Chronique Europe du 11/10/2004
C'est Tony Blair qui scelle en mars dernier
la réconciliation de la Libye avec la communauté
occidentale en se rendant à Tripoli. La visite est historique.
Le Premier ministre britannique représente à la
fois les Etats-Unis et l'Union européenne, qui saisissent
la main tendue par le colonel Kadhafi. Le dirigeant libyen a
renoncé à la fin de l'année précédente
aux programmes d'armes de destruction massive et reconnu sa
responsabilité dans l'attentat de Lockerbie, ce village
écossais au-dessus duquel s'est abîmé en
1988 un appareil américain faisant 270 morts. Tripoli
s'engage à indemniser les familles des victimes, ainsi
que celles disparues deux ans plus tôt lors de l'attentat
contre la discothèque «La belle» de Berlin.
Le rapprochement va alors s'accélérer.
En avril le président de la commission
européenne reçoit le colonel Kadhafi en grande
pompe à Bruxelles. Puis c'est l'Italie qui prend le relais
sur un autre sujet. Le Premier ministre italien se rend à
Tripoli en août pour signer un accord de coopération
concernant la lutte contre l'immigration clandestine. Car la
Libye constitue une porte d'entrée pour les réfugiés
d'Afrique qui espèrent passer en Europe, via l'Italie
et plus particulièrement par la petite île de Lampedusa
qui a vu durant tout l'été des milliers de réfugiés
affluer. Cette urgence-là va pousser Rome à faire
pression sur l'Union toute entière. Car l'Italie veut
pouvoir vendre à la Libye du matériel de surveillance
de ses 2 000 km de côtes. Mais les hélicoptères,
vedettes et radars tombent sous le coup de l'embargo européen.
Cet obstacle-là sera donc supprimé aujourd'hui,
ouvrant peut-être la voie à d'autres mesures contre
l'immigration clandestine comme l'installation encore controversée
de camps de transit permettant à l'Union européenne
de se décharger en partie sur la Libye de la gestion
des flux migratoires.
Enfin l'autre élément crucial pour cette relance
de la relation, ce sont les hydrocarbures.
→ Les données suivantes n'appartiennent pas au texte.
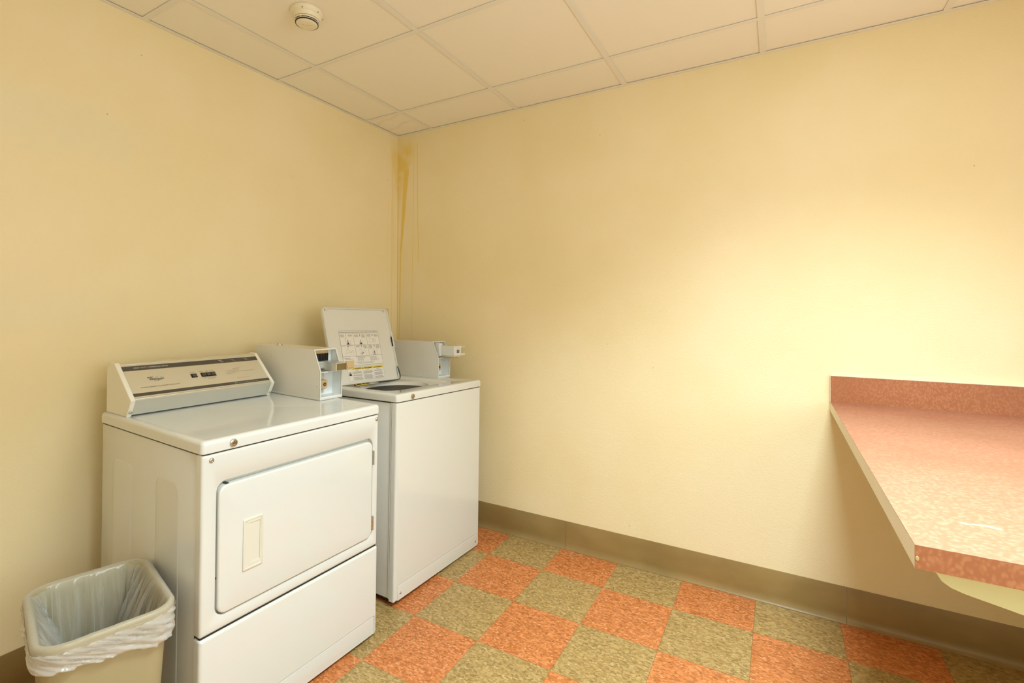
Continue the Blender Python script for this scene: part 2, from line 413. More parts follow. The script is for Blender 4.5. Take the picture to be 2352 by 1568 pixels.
for i in range(-1, 11):
    for j in range(-3, 13):
        tile(-.2654-T*i, -.8656-T*j, (i+j) % 2 == 0)
# invented glowing window, added as fill in the unseen wall behind the camera
w1 = struct('fill_window_1', MB().box(-2.84, -1.06, Y0-.012, Y0+.006, .96, 2.28), mat('fill_pane', (.8, .8, .8), .3, emit=(.9, 1, 1), strength=1.2))
for x0, x1, z0, z1 in ((-2.90, -2.80, .92, 2.32), (-1.10, -1.0, .92, 2.32), (-2.80, -1.10, .92, .995), (-2.80, -1.10, 2.245, 2.32), (-1.975, -1.925, .995, 2.245)):
    MB().box(x0, x1, Y0+.0005, Y0+.03, z0, z1, .004, 1).build('fill_window_frame', M_WHITE, w1, 0)
# cove base
def cove(name, p0, p1, out):
    """vinyl cove base between two floor points; out = unit vector into the room"""
    p0, p1, out = Vector(p0), Vector(p1), Vector(out)
    prof = [(0, .1475), (.0025, .1475), (.0032, .146), (.0032, .037), (.0040, .029), (.0055, .021), (.0082, .0135), (.0115, .0075), (.0145, .004), (.0155, .0025), (.0155, 0), (0, 0)]
    mb = MB(); mb.loft([[q+out*a+Vector((0, 0, z)) for a, z in prof] for q in (p0, p1)])
    return mb
def base_run(name, pts, out):
    root = None
    for a, b in zip(pts, pts[1:]):
        a, b = Vector(a), Vector(b); d = (b-a).normalized()*.0005
        mb = cove(name, a+d, b-d, out)
        if root is None: root = mb.build(name, M_BASE, None, 30, kind='structure')
        else: mb.build('baseboard_length', M_BASE, root, 30)
base_run('baseboard_right', [(0, -.001, 0), (0, -1.1917, 0), (0, -2.4119, 0), (0, Y0, 0)], (-1, 0, 0))
base_run('baseboard_left', [(-.02, 0, 0), (-1.2, 0, 0), (-2.42, 0, 0), (X0, 0, 0)], (0, -1, 0))
base_run('baseboard_rear', [(X0, -.02, 0), (X0, -1.3, 0), (X0, Y0, 0)], (1, 0, 0))
base_run('baseboard_front', [(X0+.02, Y0, 0), (-1.5, Y0, 0), (-.02, Y0, 0)], (0, 1, 0))
# ceiling
ceil = struct('ceiling', MB().box(X0, 0, Y0, 0, H+.09, H+.12), M_CEIL)
G = .6096; gx = [-.3082-G*k for k in range(5)]; gy = [-.2848-G*k for k in range(6)]
TW = .012
XS = [0]+gx+[X0]; YS = [0]+gy+[Y0]
troff = {(1+1, 4), (1+2, 4)}
pm = {}
for i in range(len(XS)-1):
    for j in range(len(YS)-1):
        xa, xb, ya, yb = XS[i+1], XS[i], YS[j+1], YS[j]
        if (i, j) in troff or xb-xa < .03 or yb-ya < .03: continue
        cx, cy, wx, wy = (xa+xb)/2, (ya+yb)/2, (xb-xa)/2-.0035, (yb-ya)/2-.0035
        key = (round(wx, 3), round(wy, 3))
        mm = M_CEILS if (i, j) == (0, 0) else M_CEIL
        if key in pm and mm is M_CEIL:
            o = bpy.data.objects.new('ceiling_panel', pm[key]); COL.objects.link(o); o.parent = ceil
        else:
            o = MB().box(-wx, wx, -wy, wy, .0, .012).build('ceiling_panel', mm, ceil, 0)
            if mm is M_CEIL: pm[key] = o.data
        o.location = (cx, cy, H+.0035)
def tee(x0, x1, y0, y1, nm='ceiling_tee'):
    MB().box(x0, x1, y0, y1, H, H+.0014, .0004, 1).build(nm, M_TEE, ceil, 0)
for x in gx: tee(x-TW, x+TW, Y0, 0)
for j in range(len(YS)-2):
    for i in range(len(XS)-1):
        if i in (3,) and gy[j] in (): continue
        xa, xb = XS[i+1]+TW, XS[i]-TW
        if xb-xa > .02:
            if gy[j]: tee(xa+(0 if i < 5 else 0), xb, gy[j]-TW, gy[j]+TW, 'ceiling_cross_tee')
for x0, x1, y0, y1 in ((X0, 0, -.021, 0), (X0, 0, Y0, Y0+.021)):
    MB().box(x0, x1, y0, y1, H-.0015, H, .0004, 1).build('wall_angle', M_TEE, ceil, 0)
for x0, x1, y0, y1 in ((-.021, 0, Y0+.021, -.021), (X0, X0+.021, Y0+.021, -.021)):
    MB().box(x0, x1, y0, y1, H-.0015, H, .0004, 1).build('wall_angle', M_TEE, ceil, 0)
# recessed fluorescent troffers (behind the camera)
for k, yc in enumerate((gy[3]-G/2,)):
    r = empty('ceiling_light', ['recessed two by four fluorescent ceiling light above the counter end', 'unlit recessed two by four ceiling light at the rear of the room'][k], 'light', (-1.527, yc, H))
    mb = MB(); mb.loft([[Vector((a, b, z)) for a, b in rr(-w, w, -h, h, .002, 1)] for w, h, z in ((.603, .297, .02), (.603, .297, .0015), (.585, .28, .0015), (.585, .28, .004))], False, False)
    mb.build('light_frame', M_TEE, r, 30)
    MB().box(-.585, .585, -.28, .28, .004, .007).build('light_lens', M_LENS, r, 0)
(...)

Jeudi dernier, Silvio
Berlusconi et son nouvel allié libyen inauguraient un
gazoduc entre la Libye et la Sicile permettant de faire transiter
dix milliards de mètres cube de gaz par an. Quant au
pétrole, de très bonne qualité et au coût
d'extraction relativement peu élevé, il pourrait,
à production constante, fournir un million et demi de
barils par jour durant cinquante ans, alors que seul le tiers
du territoire a été exploré. On comprend
mieux que le chancelier allemand soit attendu à son tour
dans quelques jours à Tripoli tandis que le président
français prendrait sa suite dans les mois qui viennent.